Seven Men from Now (1956)
For most people, B movies - let alone B westerns - do not come to mind when they reflect upon the great works of American cinema. I have to admit that many of my favorite films are considered B movies and that I consider several B westerns as true cinematic works of art.
Seven Men From Now is one such B western. The film was directed by Budd Boetticher - a maverick figure whose life could have come straight out of a B movie plot. Boetticher played football at Ohio State and moved to Mexico after college in order to become a bullfighter. He became a great matador and his expertise in bullfighting led him to Hollywood where he became an advisor on the film Blood and Sand in 1941. Boetticher worked his way up to the position of journeyman director in Hollywood and made dozens of films that are not very well known. The director's life took several strange turns including a tumultuous marriage to star Debra Paget and a brief stint in a Mexican mental institution.
In the late fifties, Boetticher teamed up with actor Randolph Scott and producer Harry Joe Brown on seven B westerns that have become very well regarded among film historians and cinephiles. Seven Men from Now was the first of the these films and it featured the largest budget of the series thanks to the involvement of executive producer John Wayne and his Batjac production company.
Randolph Scott starred in the film as a former sheriff name Ben Stride who is seeking revenge upon the seven men responsible for the murder of his wife during a Wells Fargo robbery. Gail Russell co-stars as Scott’s love interest and the great Lee Marvin appears in the film as an adversary to Scott in tracking down the seven men.
Randolph Scott in a still from Seven Men from Now
Although this premise sounds like the shopworn plot of countless western genre films, the film reveals this to be a deceptively simple premise. The audience learns that Stride had lost his job as sheriff and his wife was working for Wells Fargo to support him at the time of her death. Russell’s character is married and begins making romantic advances toward Stride as he voluntarily escorts her and her fragile husband through a particularly dangerous stretch of Apache country. Of course, Lee Marvin is simply Lee Marvin - an actor with immense charm as well as a sinister edge in every single performance in which he has been captured on film.
These are complicated characters for a western from the 1950’s. In fact, it becomes difficult to determine whether any of the characters in the film conduct themselves in a moral fashion - they all have dark secrets that are slowly revealed over the course of the film.

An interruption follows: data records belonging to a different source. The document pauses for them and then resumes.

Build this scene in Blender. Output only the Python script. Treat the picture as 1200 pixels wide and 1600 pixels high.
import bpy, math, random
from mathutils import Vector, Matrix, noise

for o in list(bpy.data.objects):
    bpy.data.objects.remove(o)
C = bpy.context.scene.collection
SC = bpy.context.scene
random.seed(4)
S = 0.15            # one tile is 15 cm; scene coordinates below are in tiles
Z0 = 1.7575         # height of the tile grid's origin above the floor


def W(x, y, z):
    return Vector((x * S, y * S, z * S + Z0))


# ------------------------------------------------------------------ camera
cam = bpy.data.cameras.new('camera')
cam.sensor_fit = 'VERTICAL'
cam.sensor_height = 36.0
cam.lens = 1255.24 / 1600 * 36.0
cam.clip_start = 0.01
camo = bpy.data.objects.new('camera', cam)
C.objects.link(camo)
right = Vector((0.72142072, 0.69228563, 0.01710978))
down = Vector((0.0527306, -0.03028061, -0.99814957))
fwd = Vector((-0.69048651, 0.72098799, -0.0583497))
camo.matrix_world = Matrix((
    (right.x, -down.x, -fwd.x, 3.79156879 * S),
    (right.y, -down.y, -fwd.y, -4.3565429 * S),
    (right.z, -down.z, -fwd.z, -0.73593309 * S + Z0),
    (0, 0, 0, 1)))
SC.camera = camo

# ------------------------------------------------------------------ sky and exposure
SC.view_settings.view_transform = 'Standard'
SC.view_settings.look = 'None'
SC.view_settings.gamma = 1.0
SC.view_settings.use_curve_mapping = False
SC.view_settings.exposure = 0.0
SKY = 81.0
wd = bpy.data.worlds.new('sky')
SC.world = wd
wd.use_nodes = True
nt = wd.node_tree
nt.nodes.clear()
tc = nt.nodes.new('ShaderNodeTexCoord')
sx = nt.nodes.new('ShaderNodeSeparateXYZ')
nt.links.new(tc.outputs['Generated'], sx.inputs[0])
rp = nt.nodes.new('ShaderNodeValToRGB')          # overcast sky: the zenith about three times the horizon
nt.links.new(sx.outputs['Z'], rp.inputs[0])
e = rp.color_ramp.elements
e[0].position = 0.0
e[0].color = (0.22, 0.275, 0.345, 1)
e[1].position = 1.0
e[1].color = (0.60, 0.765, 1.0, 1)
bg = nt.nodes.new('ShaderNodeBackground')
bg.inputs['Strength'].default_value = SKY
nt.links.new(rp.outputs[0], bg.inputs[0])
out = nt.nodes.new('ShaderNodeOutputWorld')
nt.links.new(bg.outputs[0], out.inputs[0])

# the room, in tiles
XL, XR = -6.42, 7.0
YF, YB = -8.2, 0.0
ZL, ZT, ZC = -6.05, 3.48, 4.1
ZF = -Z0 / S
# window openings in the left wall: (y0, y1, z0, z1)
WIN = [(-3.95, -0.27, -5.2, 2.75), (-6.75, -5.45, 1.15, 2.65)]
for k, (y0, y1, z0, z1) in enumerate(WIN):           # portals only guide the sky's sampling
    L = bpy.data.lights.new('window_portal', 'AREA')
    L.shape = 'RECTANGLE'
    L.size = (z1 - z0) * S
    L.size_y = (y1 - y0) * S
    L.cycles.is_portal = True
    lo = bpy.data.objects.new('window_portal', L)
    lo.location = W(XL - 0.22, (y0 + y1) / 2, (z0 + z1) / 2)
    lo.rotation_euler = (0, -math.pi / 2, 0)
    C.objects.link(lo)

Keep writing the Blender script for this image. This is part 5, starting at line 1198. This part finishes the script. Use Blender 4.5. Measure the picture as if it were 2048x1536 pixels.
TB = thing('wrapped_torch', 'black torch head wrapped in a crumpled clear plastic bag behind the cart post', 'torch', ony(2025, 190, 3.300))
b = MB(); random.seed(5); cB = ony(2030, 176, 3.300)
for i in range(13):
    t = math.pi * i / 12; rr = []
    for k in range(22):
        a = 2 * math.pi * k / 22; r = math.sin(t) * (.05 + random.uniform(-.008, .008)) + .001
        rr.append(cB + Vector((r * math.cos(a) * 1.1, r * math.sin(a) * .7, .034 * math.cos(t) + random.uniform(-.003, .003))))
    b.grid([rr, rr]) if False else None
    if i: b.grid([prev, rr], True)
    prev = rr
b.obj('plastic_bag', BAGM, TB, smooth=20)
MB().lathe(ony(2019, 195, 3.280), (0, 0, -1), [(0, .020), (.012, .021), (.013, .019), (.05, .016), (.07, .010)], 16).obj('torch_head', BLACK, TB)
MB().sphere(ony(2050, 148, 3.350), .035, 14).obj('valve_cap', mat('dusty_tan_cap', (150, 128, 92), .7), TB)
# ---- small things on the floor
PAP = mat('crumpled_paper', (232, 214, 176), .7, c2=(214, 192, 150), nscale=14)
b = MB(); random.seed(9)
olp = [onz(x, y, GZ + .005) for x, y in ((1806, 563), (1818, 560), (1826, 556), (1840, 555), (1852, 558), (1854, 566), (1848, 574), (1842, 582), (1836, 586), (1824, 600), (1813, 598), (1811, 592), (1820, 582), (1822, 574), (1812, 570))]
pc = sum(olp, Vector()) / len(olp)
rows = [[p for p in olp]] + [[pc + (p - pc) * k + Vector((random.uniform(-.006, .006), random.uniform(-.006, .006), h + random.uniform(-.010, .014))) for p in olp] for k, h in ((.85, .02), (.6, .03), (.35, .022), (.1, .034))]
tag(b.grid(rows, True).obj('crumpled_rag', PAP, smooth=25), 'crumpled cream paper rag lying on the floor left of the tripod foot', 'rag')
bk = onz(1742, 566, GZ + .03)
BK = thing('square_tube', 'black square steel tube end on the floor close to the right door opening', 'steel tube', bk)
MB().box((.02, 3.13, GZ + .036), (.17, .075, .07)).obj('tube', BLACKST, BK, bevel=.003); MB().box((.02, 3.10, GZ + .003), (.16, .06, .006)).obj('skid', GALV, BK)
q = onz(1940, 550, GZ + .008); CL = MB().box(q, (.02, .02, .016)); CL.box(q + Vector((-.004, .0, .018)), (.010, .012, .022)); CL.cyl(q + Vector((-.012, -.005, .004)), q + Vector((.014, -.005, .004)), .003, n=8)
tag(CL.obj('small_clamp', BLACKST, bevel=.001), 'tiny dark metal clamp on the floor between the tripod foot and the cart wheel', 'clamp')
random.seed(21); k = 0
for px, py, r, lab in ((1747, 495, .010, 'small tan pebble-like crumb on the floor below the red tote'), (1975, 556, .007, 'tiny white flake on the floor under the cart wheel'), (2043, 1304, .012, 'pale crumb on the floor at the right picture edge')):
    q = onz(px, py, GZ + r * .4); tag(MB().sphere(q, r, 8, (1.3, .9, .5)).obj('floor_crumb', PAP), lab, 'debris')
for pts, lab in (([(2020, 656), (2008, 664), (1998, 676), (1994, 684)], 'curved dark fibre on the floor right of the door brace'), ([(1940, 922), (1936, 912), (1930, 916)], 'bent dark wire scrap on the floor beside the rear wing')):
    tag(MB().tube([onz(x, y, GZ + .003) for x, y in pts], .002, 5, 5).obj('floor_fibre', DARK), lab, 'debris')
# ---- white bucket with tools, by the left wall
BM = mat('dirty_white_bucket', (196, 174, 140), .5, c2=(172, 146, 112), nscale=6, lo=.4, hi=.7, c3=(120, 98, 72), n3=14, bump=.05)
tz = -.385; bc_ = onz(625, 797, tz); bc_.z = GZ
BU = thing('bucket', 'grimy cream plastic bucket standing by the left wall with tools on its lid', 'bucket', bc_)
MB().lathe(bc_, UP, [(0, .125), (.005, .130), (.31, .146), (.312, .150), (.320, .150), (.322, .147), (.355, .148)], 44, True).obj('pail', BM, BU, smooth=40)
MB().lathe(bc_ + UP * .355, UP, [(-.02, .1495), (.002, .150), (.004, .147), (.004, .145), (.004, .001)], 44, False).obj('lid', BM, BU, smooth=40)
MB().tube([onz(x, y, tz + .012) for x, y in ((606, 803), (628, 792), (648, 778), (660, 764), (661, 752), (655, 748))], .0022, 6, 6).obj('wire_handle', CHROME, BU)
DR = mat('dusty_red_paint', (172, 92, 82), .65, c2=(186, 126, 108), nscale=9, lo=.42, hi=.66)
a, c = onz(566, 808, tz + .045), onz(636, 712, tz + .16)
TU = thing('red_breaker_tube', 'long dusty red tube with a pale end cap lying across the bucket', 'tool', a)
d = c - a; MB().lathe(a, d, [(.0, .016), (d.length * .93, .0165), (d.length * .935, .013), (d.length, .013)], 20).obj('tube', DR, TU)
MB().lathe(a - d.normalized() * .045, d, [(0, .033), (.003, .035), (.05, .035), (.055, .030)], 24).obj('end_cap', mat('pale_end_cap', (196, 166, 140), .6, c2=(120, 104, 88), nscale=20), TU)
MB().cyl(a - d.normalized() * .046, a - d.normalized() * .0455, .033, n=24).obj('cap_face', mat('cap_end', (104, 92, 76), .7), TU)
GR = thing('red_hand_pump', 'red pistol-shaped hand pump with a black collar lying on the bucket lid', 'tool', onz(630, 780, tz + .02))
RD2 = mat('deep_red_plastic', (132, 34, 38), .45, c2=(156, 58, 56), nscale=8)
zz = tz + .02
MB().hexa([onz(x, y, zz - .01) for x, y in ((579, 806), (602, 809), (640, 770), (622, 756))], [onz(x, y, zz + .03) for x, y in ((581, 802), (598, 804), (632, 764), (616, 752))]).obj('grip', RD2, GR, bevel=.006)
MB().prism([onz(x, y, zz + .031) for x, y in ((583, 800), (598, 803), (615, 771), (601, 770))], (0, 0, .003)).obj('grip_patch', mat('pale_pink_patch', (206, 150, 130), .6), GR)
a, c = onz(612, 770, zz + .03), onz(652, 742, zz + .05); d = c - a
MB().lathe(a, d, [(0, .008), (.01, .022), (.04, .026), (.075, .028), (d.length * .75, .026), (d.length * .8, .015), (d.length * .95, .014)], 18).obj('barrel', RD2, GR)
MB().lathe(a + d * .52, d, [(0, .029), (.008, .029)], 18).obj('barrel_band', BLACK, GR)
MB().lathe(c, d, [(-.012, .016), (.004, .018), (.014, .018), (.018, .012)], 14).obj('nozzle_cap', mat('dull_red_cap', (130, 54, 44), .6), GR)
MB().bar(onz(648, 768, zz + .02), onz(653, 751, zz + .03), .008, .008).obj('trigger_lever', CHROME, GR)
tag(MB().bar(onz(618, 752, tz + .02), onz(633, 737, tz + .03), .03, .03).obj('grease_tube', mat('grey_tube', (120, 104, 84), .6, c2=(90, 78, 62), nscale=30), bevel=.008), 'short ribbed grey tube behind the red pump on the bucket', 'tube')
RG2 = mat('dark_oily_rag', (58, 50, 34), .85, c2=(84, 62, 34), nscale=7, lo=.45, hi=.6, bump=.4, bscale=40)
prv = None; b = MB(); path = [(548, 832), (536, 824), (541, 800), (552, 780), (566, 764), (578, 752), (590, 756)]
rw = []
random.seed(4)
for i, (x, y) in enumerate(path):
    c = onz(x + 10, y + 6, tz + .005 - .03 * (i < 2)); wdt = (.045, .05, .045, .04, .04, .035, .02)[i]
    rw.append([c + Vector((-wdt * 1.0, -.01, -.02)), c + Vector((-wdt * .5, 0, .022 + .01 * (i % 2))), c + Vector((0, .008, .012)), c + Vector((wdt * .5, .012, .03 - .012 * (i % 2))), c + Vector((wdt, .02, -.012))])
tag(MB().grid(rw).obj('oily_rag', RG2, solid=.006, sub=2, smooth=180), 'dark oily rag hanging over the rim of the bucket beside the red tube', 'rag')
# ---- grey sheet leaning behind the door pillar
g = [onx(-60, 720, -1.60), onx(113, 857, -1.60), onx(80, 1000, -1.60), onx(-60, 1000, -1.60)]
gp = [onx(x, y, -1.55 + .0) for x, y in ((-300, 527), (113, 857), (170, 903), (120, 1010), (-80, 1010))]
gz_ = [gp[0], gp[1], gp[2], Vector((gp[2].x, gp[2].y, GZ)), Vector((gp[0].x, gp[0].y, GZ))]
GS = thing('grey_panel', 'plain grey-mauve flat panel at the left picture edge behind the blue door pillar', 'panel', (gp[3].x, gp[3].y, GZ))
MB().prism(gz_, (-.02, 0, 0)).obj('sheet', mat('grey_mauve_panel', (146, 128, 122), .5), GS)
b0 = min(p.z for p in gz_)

However, it is the style of the film that truly sets it apart from most westerns. Action is more important in the film than dialog - though Lee Marvin has a fantastic monlogue that sets all of the other character's blood to boil in the middle of a rainstorm. The film's tense opening features Randolph Scott taking shelter from a thunderstorm under a rock overhang with two other men and within a few words it is becomes very apparent that these two men will figure in his quest for vengeance.
The editing of the film is also fantastic. There are several shootouts in the film and although we see Randolph Scott draw his six shooter on numerous occasions, the film always cuts away before he fires his gun. Boetticher leaves his audience to decide whether this editing choice is a comment on the speed of Ben Stride with his pistol or a sly comment on the moral turpitude of Stride's quest for vengeance.
John Wayne's involvement with the film as the executive produces led Seven Men from Now to become entangled in his estate long after his death. The film was never screened on television and only became available on home video in 2005. For fans of the western genre, Seven Men from Now is definitely worth a viewing.